STATED EXERCISE: Set down the full listing exactly as given. Any pictures are to be left out.

↓

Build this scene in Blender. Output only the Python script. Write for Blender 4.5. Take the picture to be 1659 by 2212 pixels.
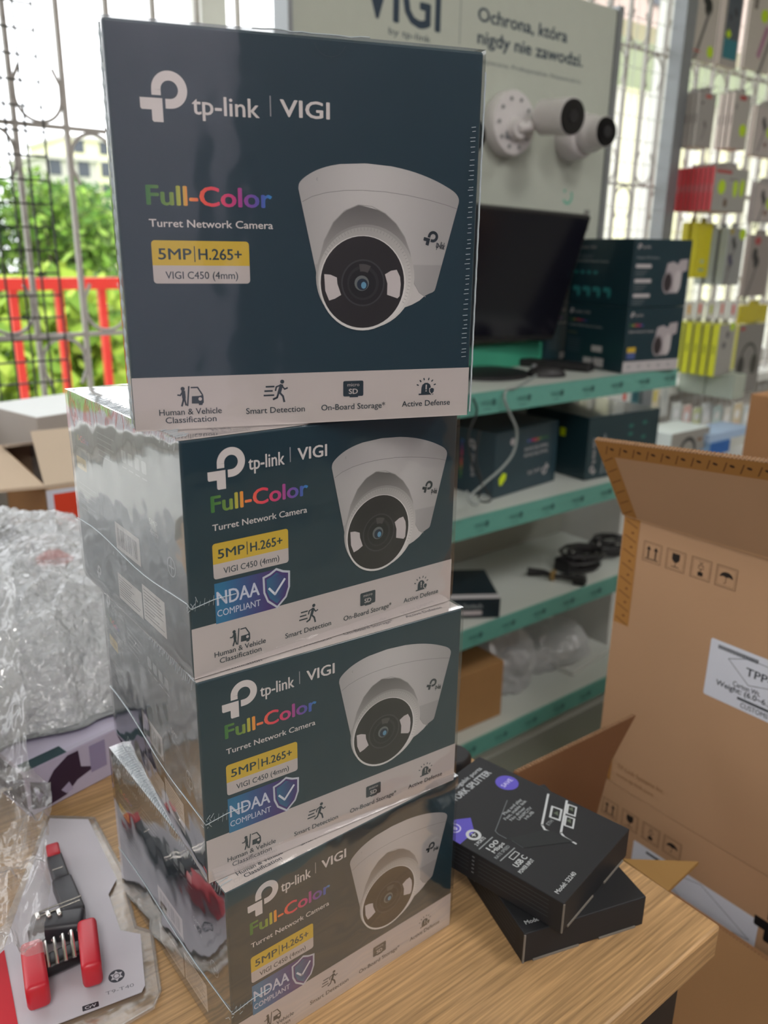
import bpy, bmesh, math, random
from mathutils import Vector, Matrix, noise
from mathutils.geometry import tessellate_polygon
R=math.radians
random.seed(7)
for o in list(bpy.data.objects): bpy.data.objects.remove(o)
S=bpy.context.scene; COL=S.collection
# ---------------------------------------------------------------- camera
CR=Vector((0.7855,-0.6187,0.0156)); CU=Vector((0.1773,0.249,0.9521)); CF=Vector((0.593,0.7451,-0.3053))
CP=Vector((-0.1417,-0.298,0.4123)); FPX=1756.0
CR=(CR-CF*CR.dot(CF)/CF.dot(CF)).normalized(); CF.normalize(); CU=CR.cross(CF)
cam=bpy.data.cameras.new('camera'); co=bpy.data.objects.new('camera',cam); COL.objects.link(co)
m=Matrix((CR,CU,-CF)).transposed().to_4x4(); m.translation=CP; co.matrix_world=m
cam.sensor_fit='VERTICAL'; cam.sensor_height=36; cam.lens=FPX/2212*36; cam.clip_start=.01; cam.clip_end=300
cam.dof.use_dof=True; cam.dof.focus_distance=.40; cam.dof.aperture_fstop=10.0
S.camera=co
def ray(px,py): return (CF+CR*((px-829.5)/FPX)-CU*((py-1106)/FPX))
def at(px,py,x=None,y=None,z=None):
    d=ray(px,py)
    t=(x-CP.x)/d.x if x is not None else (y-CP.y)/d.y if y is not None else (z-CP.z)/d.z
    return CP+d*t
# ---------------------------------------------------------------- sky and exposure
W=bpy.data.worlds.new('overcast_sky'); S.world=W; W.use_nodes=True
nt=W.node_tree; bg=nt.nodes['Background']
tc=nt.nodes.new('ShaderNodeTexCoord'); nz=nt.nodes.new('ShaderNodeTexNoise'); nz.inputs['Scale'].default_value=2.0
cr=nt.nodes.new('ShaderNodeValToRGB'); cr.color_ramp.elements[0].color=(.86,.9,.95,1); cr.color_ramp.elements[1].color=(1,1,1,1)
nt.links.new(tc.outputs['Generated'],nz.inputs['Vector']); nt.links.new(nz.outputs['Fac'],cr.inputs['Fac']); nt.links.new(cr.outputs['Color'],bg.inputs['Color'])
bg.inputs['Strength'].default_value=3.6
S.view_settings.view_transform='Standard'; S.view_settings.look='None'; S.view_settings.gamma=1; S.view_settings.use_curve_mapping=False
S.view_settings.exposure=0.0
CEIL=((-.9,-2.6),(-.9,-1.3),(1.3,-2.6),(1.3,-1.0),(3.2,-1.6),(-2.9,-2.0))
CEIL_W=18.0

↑

THE OUTPUT:
Build this scene in Blender. Output only the Python script. Write for Blender 4.5. Take the picture to be 1659 by 2212 pixels.
import bpy, bmesh, math, random
from mathutils import Vector, Matrix, noise
from mathutils.geometry import tessellate_polygon
R=math.radians
random.seed(7)
for o in list(bpy.data.objects): bpy.data.objects.remove(o)
S=bpy.context.scene; COL=S.collection
# ---------------------------------------------------------------- camera
CR=Vector((0.7855,-0.6187,0.0156)); CU=Vector((0.1773,0.249,0.9521)); CF=Vector((0.593,0.7451,-0.3053))
CP=Vector((-0.1417,-0.298,0.4123)); FPX=1756.0
CR=(CR-CF*CR.dot(CF)/CF.dot(CF)).normalized(); CF.normalize(); CU=CR.cross(CF)
cam=bpy.data.cameras.new('camera'); co=bpy.data.objects.new('camera',cam); COL.objects.link(co)
m=Matrix((CR,CU,-CF)).transposed().to_4x4(); m.translation=CP; co.matrix_world=m
cam.sensor_fit='VERTICAL'; cam.sensor_height=36; cam.lens=FPX/2212*36; cam.clip_start=.01; cam.clip_end=300
cam.dof.use_dof=True; cam.dof.focus_distance=.40; cam.dof.aperture_fstop=10.0
S.camera=co
def ray(px,py): return (CF+CR*((px-829.5)/FPX)-CU*((py-1106)/FPX))
def at(px,py,x=None,y=None,z=None):
    d=ray(px,py)
    t=(x-CP.x)/d.x if x is not None else (y-CP.y)/d.y if y is not None else (z-CP.z)/d.z
    return CP+d*t
# ---------------------------------------------------------------- sky and exposure
W=bpy.data.worlds.new('overcast_sky'); S.world=W; W.use_nodes=True
nt=W.node_tree; bg=nt.nodes['Background']
tc=nt.nodes.new('ShaderNodeTexCoord'); nz=nt.nodes.new('ShaderNodeTexNoise'); nz.inputs['Scale'].default_value=2.0
cr=nt.nodes.new('ShaderNodeValToRGB'); cr.color_ramp.elements[0].color=(.86,.9,.95,1); cr.color_ramp.elements[1].color=(1,1,1,1)
nt.links.new(tc.outputs['Generated'],nz.inputs['Vector']); nt.links.new(nz.outputs['Fac'],cr.inputs['Fac']); nt.links.new(cr.outputs['Color'],bg.inputs['Color'])
bg.inputs['Strength'].default_value=3.6
S.view_settings.view_transform='Standard'; S.view_settings.look='None'; S.view_settings.gamma=1; S.view_settings.use_curve_mapping=False
S.view_settings.exposure=0.0
CEIL=((-.9,-2.6),(-.9,-1.3),(1.3,-2.6),(1.3,-1.0),(3.2,-1.6),(-2.9,-2.0))
CEIL_W=18.0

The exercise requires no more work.